We stopped reviewing any voice content taken through Xbox for product improvement purposes a number of months ago, as we no longer felt it was necessary, and we have no plans to re-start those reviews,” the spokesperson wrote. “We occasionally review a low volume of voice recordings sent from one Xbox user to another when there are reports that a recording violated our terms of service and we need to investigate. This is done to keep the Xbox community safe and is clearly stated in our Xbox terms of service.

If you haven’t had enough stories about contractors listening in on your conversations, good news: we’ve found even more of them. This time the contractors in question work for Microsoft and have been listening to you through your trusty Xbox One.

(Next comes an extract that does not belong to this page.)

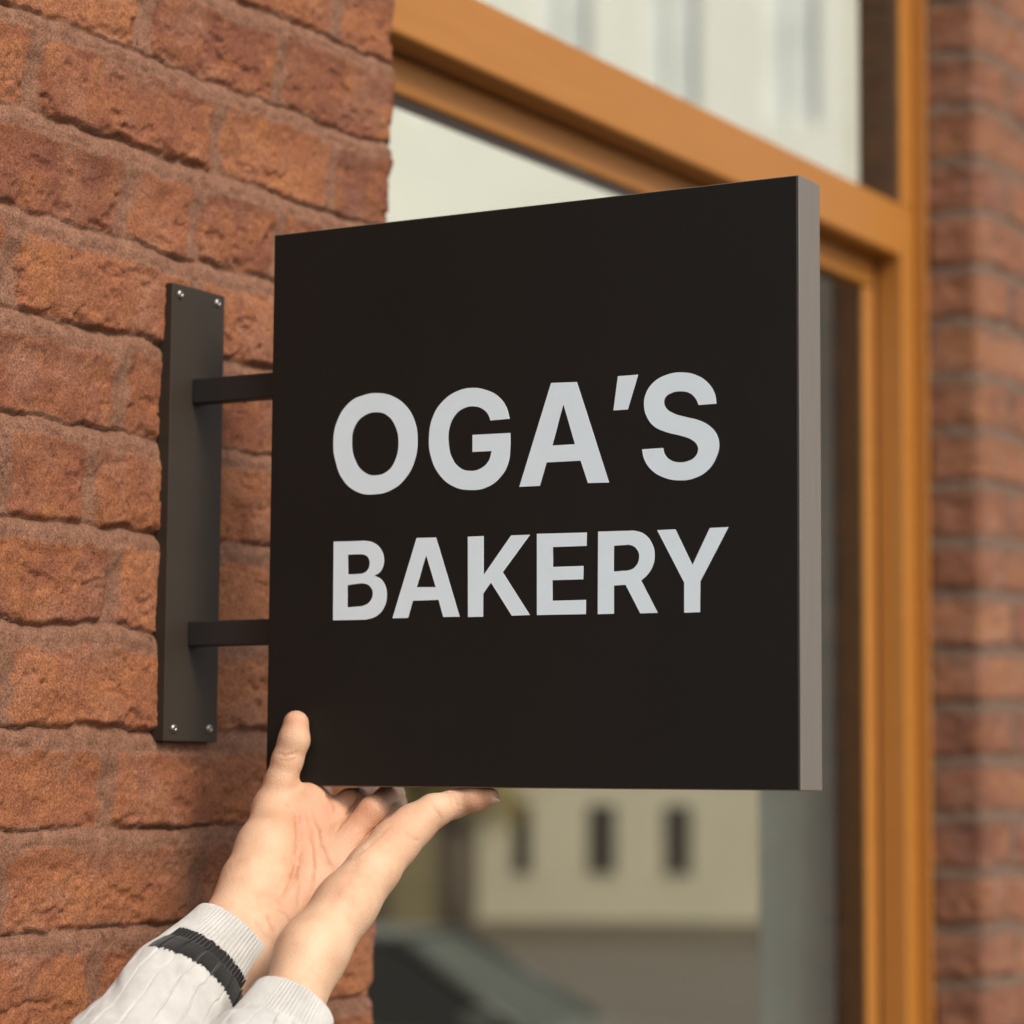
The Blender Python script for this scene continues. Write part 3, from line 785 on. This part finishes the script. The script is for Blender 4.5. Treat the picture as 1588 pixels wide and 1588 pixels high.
# ---- knitted sleeves
def sleeve(name, path, mat, label, M=720, step=0.0011, rib_len=0.045, seed=5, squash=0.86):
    """path: (point, radius) from the cuff mouth back along the arm."""
    P = np.array([p for p, _ in path]); r_ = np.array([r for _, r in path])
    seg = np.linalg.norm(np.diff(P, axis=0), axis=1); T = np.concatenate([[0], np.cumsum(seg)])
    n = int(T[-1] / step)
    t = np.linspace(0, T[-1], n)
    def smooth_interp(vals):
        x = np.interp(t, T, vals)
        k = max(3, int(0.03 / step)) | 1
        xp = np.concatenate([2 * x[0] - x[1:k][::-1], x, 2 * x[-1] - x[-k:-1][::-1]])
        w = np.hanning(k + 2)[1:-1]; w /= w.sum()
        return np.convolve(xp, w, 'same')[k - 1:k - 1 + n]
    C = np.stack([smooth_interp(P[:, i]) for i in range(3)], -1); rad = smooth_interp(r_)
    tan = np.gradient(C, axis=0); tan /= np.linalg.norm(tan, axis=1)[:, None]
    tocam = CAM - C; e2 = tocam - np.einsum('ij,ij->i', tocam, tan)[:, None] * tan
    e2 /= np.linalg.norm(e2, axis=1)[:, None]
    e1 = np.cross(e2, tan)                       # u = 0.5 faces the camera, u grows towards the lower right
    if e1[0] @ RT < 0: e1 = -e1
    u = np.arange(M) / M
    th = (u - 0.5) * 2 * math.pi
    U, TT = np.meshgrid(u, t)
    rib = sstep(rib_len + 0.004, rib_len - 0.002, TT)
    body_ = 1 - rib
    disp = rib * 0.0012 * np.abs(np.sin(U * math.pi * 76)) ** 0.8
    disp = disp + body_ * (0.0019 * np.minimum(1, np.abs(np.sin(U * math.pi * 19 + 0.25 * np.sin(TT * 40))) * 4) + 0.0004 * np.abs(np.sin(U * math.pi * 150)))
    # folds
    Uw = np.concatenate([U], 0)
    fold = fbm(np.cos(2 * math.pi * Uw) * 1.6 + 7 + TT * 10, np.sin(2 * math.pi * Uw) * 1.6 + 3 + TT * 16, seed, 3)
    disp = disp + body_ * 0.0050 * fold * sstep(rib_len, rib_len + 0.05, TT) + rib * 0.0008 * fold
    puff = body_ * 0.0030 * sstep(rib_len, rib_len + 0.02, TT)
    lip = np.sqrt(np.clip(1 - (1 - np.clip(TT / 0.0028, 0, 1)) ** 2, 0, 1))
    RR = (rad[:, None] + disp + puff) - (1 - lip) * 0.0028
    ring = RR[..., None] * (np.cos(th)[None, :, None] * e2[:, None, :] * squash + np.sin(th)[None, :, None] * e1[:, None, :])
    V = C[:, None, :] + ring
    # turn the mouth of the cuff inwards
    inner = []
    for d_, dr in ((0.0004, 0.0042), (0.004, 0.0048), (0.016, 0.0048)):
        i = int(d_ / step)
        rr = rad[i] - dr
        inner.append(C[i] + rr * (np.cos(th)[:, None] * e2[i] * squash + np.sin(th)[:, None] * e1[i]))
    V = np.concatenate([np.array(inner[::-1]), V], 0)
    vv = np.concatenate([[0, 0, 0], t])
    nr = V.shape[0]
    idx = np.arange(nr * M).reshape(nr, M)
    nx = np.roll(idx, -1, axis=1)
    F = np.stack([idx[:-1], nx[:-1], nx[1:], idx[1:]], -1).reshape(-1, 4)
    o = mesh_np(name, V.reshape(-1, 3) - np.array(person.location), F, mat)
    o.parent = person
    uvl = o.data.uv_layers.new(name='UVMap')
    uu = np.concatenate([np.tile(u, nr - 1).reshape(nr - 1, M)[..., None], np.tile(np.append(u[1:], 1.0), nr - 1).reshape(nr - 1, M)[..., None],
                         np.tile(np.append(u[1:], 1.0), nr - 1).reshape(nr - 1, M)[..., None], np.tile(u, nr - 1).reshape(nr - 1, M)[..., None]], -1)
    va = np.repeat(vv[:-1], M).reshape(nr - 1, M); vb = np.repeat(vv[1:], M).reshape(nr - 1, M)
    vvv = np.stack([va, va, vb, vb], -1)
    uvl.data.foreach_set('uv', np.stack([uu, vvv], -1).astype(np.float32).ravel())
    tag(o, label)
    return o
sleeve('sweater_sleeve', [(A(365, 1449, 1.918), .0312), (A(338, 1480, 1.907), .0335), (A(302, 1520, 1.888), .0385), (A(262, 1570, 1.86), .0395),
                          (A(232, 1618, 1.825), .0405), (A(150, 1740, 1.73), .0460), (A(30, 1960, 1.58), .052)],
       knit_material(True), 'pale grey knit sleeve with a black stripe above its ribbed cuff')
sleeve('sweater_sleeve', [(A(459, 1556, 1.822), .0285), (A(438, 1590, 1.810), .0305), (A(408, 1640, 1.79), .0350), (A(360, 1710, 1.74), .0420),
                          (A(270, 1850, 1.62), .050), (A(160, 2050, 1.52), .058)],
       knit_material(False), 'plain pale grey knit sleeve in front', seed=9, rib_len=0.030, squash=0.95)

# ------------------------------------------------------------------ the street beyond the glass
FH = np.array([FW[0], FW[1], 0]); FH /= np.linalg.norm(FH)
RH = np.array([FH[1], -FH[0], 0])
ANG = math.atan2(RH[1], RH[0])

def street_root(name, px, dist, label, cat, turn=0.0, z=GROUND - 0.13, group=None):
    """An empty at the foot of a far thing, its local x to the right and local y away from the shop."""
    p = CAM + FH * dist + RH * ((px - 794) / FPX * dist)
    o = empty(name, (p[0], p[1], z), label, cat, group)
    o.rotation_euler.z = ANG + turn
    return o

def sub(name, bm, mat, root, smooth=False):
    o = from_bm(name, bm, mat, None, smooth)
    o.parent = root
    return o

def sub_box(name, lo, hi, mat, root, bevel=0.0):
    return sub(name, add_box(bmesh.new(), lo, hi, bevel), mat, root)

# cream building, 34 m away, facing the shop
DB = 40.0
def bx_(px): return (px - 960) / FPX * DB
def bz_(py): return (1194 - py) / FPX * DB + 2.2 + 0.13
M_FACADE_SHADED = simple_mat('facade_render_shaded', (0.35, 0.312, 0.228), 0.9, var=0.08, scale=0.5, bstr=0.2, bscale=20, bdist=0.01)  # ground floor: shade put into a darker wall colour
M_FACADE_SUNLIT = simple_mat('facade_render_sunlit', (0.69, 0.68, 0.61), 0.9, var=0.06, scale=0.4, bstr=0.2, bscale=20, bdist=0.01)  # upper floors: sunlight and haze put into a paler wall colour
M_DARKPANE = simple_mat('dark_window', (0.030, 0.024, 0.016), 0.2, var=0.2, scale=1, bstr=0)
M_PALEPANE = simple_mat('curtained_window', (0.66, 0.675, 0.66), 0.6, var=0.15, scale=0.9, bstr=0)
M_TRIM = simple_mat('stone_trim', (0.62, 0.60, 0.53), 0.85, var=0.08, scale=1, bstr=0.1, bscale=30)
M_PLINTH = simple_mat('dark_plinth', (0.10, 0.078, 0.052), 0.9, var=0.15, scale=1, bstr=0.2, bscale=30, bdist=0.01)
M_BROWNWALL = simple_mat('brown_boarding', (0.062, 0.042, 0.022), 0.85, var=0.3, scale=1.2, bstr=0.2, bscale=20, bdist=0.01)
bld = street_root('cream_building', 960, DB, 'cream building across the street with three small dark windows low down', 'building')

def wall_with_holes(x0, x1, z0, z1, holes, depth=0.22):
    """Front wall (local y = 0 facing -y) with rectangular window reveals."""
    bm = bmesh.new()
    xs = sorted({x0, x1} | {h_[0] for h_ in holes} | {h_[1] for h_ in holes})
    zs = sorted({z0, z1} | {h_[2] for h_ in holes} | {h_[3] for h_ in holes})
    inh = lambda xm, zm: any(a < xm < b_ and c < zm < d for a, b_, c, d in holes)
    for xa, xb in zip(xs, xs[1:]):
        for za, zb in zip(zs, zs[1:]):
            if not inh((xa + xb) / 2, (za + zb) / 2):
                bm.faces.new([bm.verts.new(p) for p in ((xa, 0, za), (xb, 0, za), (xb, 0, zb), (xa, 0, zb))])
    for a, b_, c, d in holes:
        for q4 in (((a, 0, c), (a, depth, c), (a, depth, d), (a, 0, d)), ((b_, 0, c), (b_, 0, d), (b_, depth, d), (b_, depth, c)),
                   ((a, 0, d), (a, depth, d), (b_, depth, d), (b_, 0, d)), ((a, 0, c), (b_, 0, c), (b_, depth, c), (a, depth, c))):
            bm.faces.new([bm.verts.new(p) for p in q4])
    for q4 in (((x0, 0, z0), (x0, 0, z1), (x0, 9, z1), (x0, 9, z0)), ((x1, 0, z0), (x1, 9, z0), (x1, 9, z1), (x1, 0, z1)),
               ((x0, 0, z1), (x1, 0, z1), (x1, 9, z1), (x0, 9, z1)), ((x0, 9, z0), (x0, 9, z1), (x1, 9, z1), (x1, 9, z0))):
        bm.faces.new([bm.verts.new(p) for p in q4])
    bmesh.ops.remove_doubles(bm, verts=bm.verts, dist=0.0005)
    return bm

low_holes = [(bx_(cx) - w / 2, bx_(cx) + w / 2, bz_(1338), bz_(1232)) for cx, w in ((812, 0.28), (935, 0.42), (1052, 0.42))]
Z1 = bz_(760)
XL, XR = bx_(560), bx_(1560)
sub('ground_floor_wall', wall_with_holes(XL, XR, 0.30, Z1, low_holes), M_FACADE_SHADED, bld)
up_holes = []
for i, cx in enumerate((668, 868, 1040, 1230, 1420)):
    for za, zb in ((640, 380), (160, -120), (-420, -700)):
        up_holes.append((bx_(cx) - 0.42, bx_(cx) + 0.42, bz_(za), bz_(zb)))
sub('upper_wall', wall_with_holes(XL - 0.02, XR + 0.02, Z1 + 0.2, 20.5, up_holes), M_FACADE_SUNLIT, bld)
sub_box('string_course', (XL - 0.06, -0.10, Z1), (XR + 0.06, 9, Z1 + 0.2), M_TRIM, bld, 0.03)
sub_box('plinth', (XL - 0.05, -0.05, 0.0), (XR + 0.05, 9, 0.30), M_PLINTH, bld, 0.02)
sub_box('cornice', (XL - 0.4, -0.4, 20.5), (XR + 0.4, 9.4, 21.0), M_TRIM, bld, 0.06)
for a, b_, c, d in low_holes:
    w_ = sub_box('window', (a, 0.14, c), (b_, 0.18, d), M_DARKPANE, bld)
    sub_box('sill', (a - 0.05, -0.03, c - 0.05), (b_ + 0.05, 0.12, c - 0.002), M_FACADE_SHADED, w_)
for a, b_, c, d in up_holes:
    w_ = sub_box('window', (a, 0.15, c), (b_, 0.19, d), M_PALEPANE, bld)
    bmw = bmesh.new()
    add_box(bmw, (a, 0.08, c), (a + 0.06, 0.149, d)); add_box(bmw, (b_ - 0.06, 0.08, c), (b_, 0.149, d))
    add_box(bmw, ((a + b_) / 2 - 0.03, 0.08, c + 0.061), ((a + b_) / 2 + 0.03, 0.149, d - 0.061))
    add_box(bmw, (a + 0.061, 0.08, c), (b_ - 0.061, 0.149, c + 0.06)); add_box(bmw, (a + 0.061, 0.08, d - 0.06), (b_ - 0.061, 0.149, d))
    sub('window_frame', bmw, M_TRIM, w_)

# low brown outbuilding left of it, 31 m away
shed = street_root('garage', 600, 36.5, 'low dark brown boarded garage left of the cream building', 'garage')
sx = lambda px: (px - 600) / FPX * 36.5
bmw = bmesh.new()
add_box(bmw, (sx(420), 0, 0), (sx(742), 2.4, 3.4), 0.02)
for i in range(24):
    x = sx(420) + 0.06 + i * 0.098
    if x + 0.08 < sx(742): add_box(bmw, (x, -0.02, 0.05), (x + 0.08, -0.001, 3.3))
sub('boarded_wall', bmw, M_BROWNWALL, shed)
sub_box('roof', (sx(410), -0.25, 3.401), (sx(752), 2.6, 3.55), M_PLINTH, shed, 0.02)
sub_box('door', (sx(610), -0.05, 0.02), (sx(680), -0.0205, 2.1), simple_mat('olive_door', (0.11, 0.085, 0.035), 0.7, var=0.2, scale=2), shed, 0.01)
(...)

The new report from Motherboard reveals that contractors listened to commands that were supposed to be triggered by the words “Xbox” and “Hey Cortana,” but were sometimes captured by accident. That seems to be a running theme whenever I hear these stories about voice-activated assistants. Earlier this month, Microsoft admitted humans were listening into Skype calls and Cortana commands, and now its workers have included the Xbox (which ran on voice commands even before Cortana’s inclusion in 2016).

The stories are mostly harmless — one of the workers says they often heard children saying things like “Xbox give me all the games for free,” a hack I’m sure we all tried at some point. Others heard users frantically trying to dismiss Cortana after accidentally summoning her during gameplay. At this point, it’s the same story for different devices: “X listening device has been picking up what you say, including stuff you didn’t want listened to, etc.” Sub “X” for any voice-enabled device on the market, evidently.

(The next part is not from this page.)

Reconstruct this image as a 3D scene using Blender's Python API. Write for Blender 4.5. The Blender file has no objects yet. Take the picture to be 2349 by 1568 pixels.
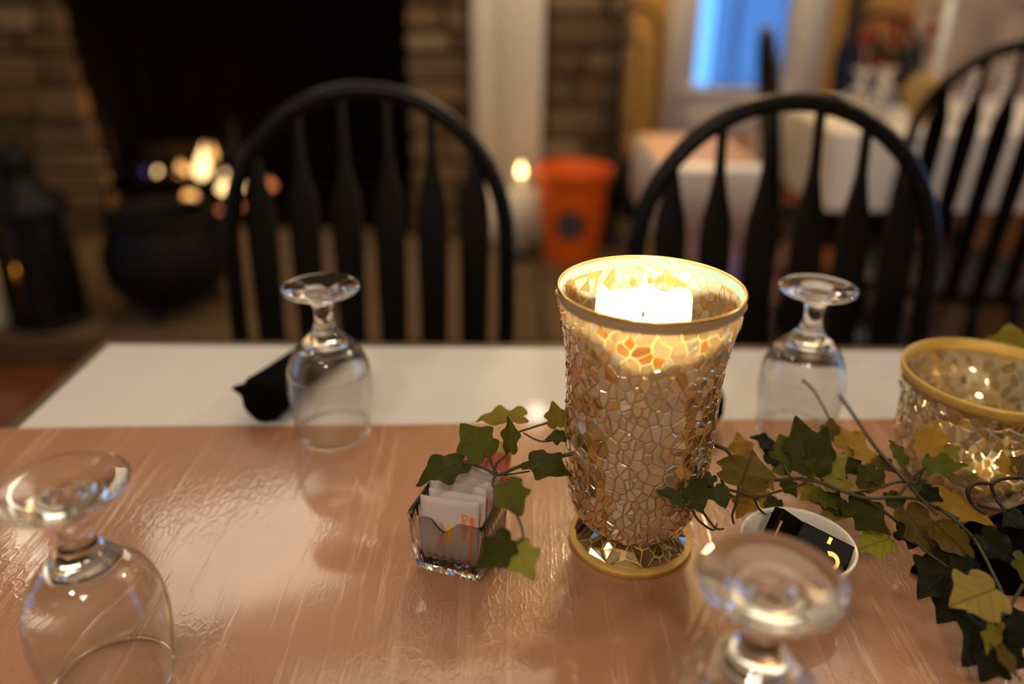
import bpy, math, random
import numpy as np
from mathutils import Vector, Matrix, Euler
random.seed(7)
PI = math.pi
SC = bpy.context.scene
COL = SC.collection
TZ = 0.75                                   # height of the table top

# ------------------------------------------------------------------ camera
cd = bpy.data.cameras.new('camera')
cam = bpy.data.objects.new('camera', cd); COL.objects.link(cam)
cd.sensor_width = 36.0
cd.lens = 1850.0 * 36.0 / 2349.0
cd.clip_start = 0.02
pitch, roll = math.radians(24.8), math.radians(0.45)
cam.location = (0, 0, 1.16)
cam.rotation_mode = 'QUATERNION'
cam.rotation_quaternion = (Matrix.Rotation(PI/2 - pitch, 3, 'X') @ Matrix.Rotation(roll, 3, 'Z')).to_quaternion()
cd.dof.use_dof = True
cd.dof.focus_distance = 0.572
cd.dof.aperture_fstop = 1.85
SC.camera = cam

# ------------------------------------------------------------------ world, exposure
w = bpy.data.worlds.new('dusk'); SC.world = w
w.use_nodes = True
bg = w.node_tree.nodes['Background']
bg.inputs[0].default_value = (0.15, 0.46, 1.0, 1)
bg.inputs[1].default_value = 2.3
SC.view_settings.view_transform = 'Standard'
SC.view_settings.look = 'None'
SC.view_settings.exposure = -0.1
SC.view_settings.gamma = 1.0
SC.view_settings.use_curve_mapping = False
cy = SC.cycles
cy.use_denoising = True
cy.max_bounces = 14; cy.transmission_bounces = 12; cy.glossy_bounces = 6; cy.diffuse_bounces = 4
cy.transparent_max_bounces = 16
cy.sample_clamp_indirect = 4.0
cy.blur_glossy = 0.4
cy.caustics_reflective = False
cy.caustics_refractive = True

def lamp(name, kind, loc, power, color, size=0.1, rot=None, **k):
    d = bpy.data.lights.new(name, kind)
    d.energy = power; d.color = color
    if kind == 'AREA': d.size = size
    else: d.shadow_soft_size = size
    for a, b in k.items(): setattr(d, a, b)
    o = bpy.data.objects.new(name, d); COL.objects.link(o); o.location = loc
    if rot: o.rotation_euler = rot
    return o
WARM = (1.0, 0.84, 0.62); AMBER = (1.0, 0.66, 0.28)
lamp('unseen_lamp', 'POINT', (-1.35, 0.2, 2.25), 9, WARM, 0.10)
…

But it’s still kind of unnerving, especially given that this was what everyone and their mom was afraid would happen when Microsoft made the Kinect part of the system back in the Xbox 360 days. We didn’t want the Kinect listening to random conversations — and apparently that’s exactly what happened. Microsoft — along with several other companies who collect voice data to improve the recognition of their AI software — insist the data is stripped of identification as much as possible.

Microsoft specified to Motherboard, after the aforementioned revelations about Skype, that it’d be more transparent about the fact that human ears were listening to the audio it picked up. It’s since added that particular fact to its privacy policy: “Our processing of personal data for these purposes includes both automated and manual (human) methods of processing. Our automated methods often are related to and supported by our manual methods.”

This is probably one of the reasons why it’s a good thing Microsoft’s excising Cortana from the Xbox One in a future update. The voice assistant will no longer be available on Xbox One starting this fall. Supposedly this move is prompted by Microsoft moving towards “cloud-based assistant experiences,” whatever that may mean. But I do wonder if maybe the company was noticing a dwindling lack of users who weren’t little kids.

We’ve reached out to Microsoft for comment.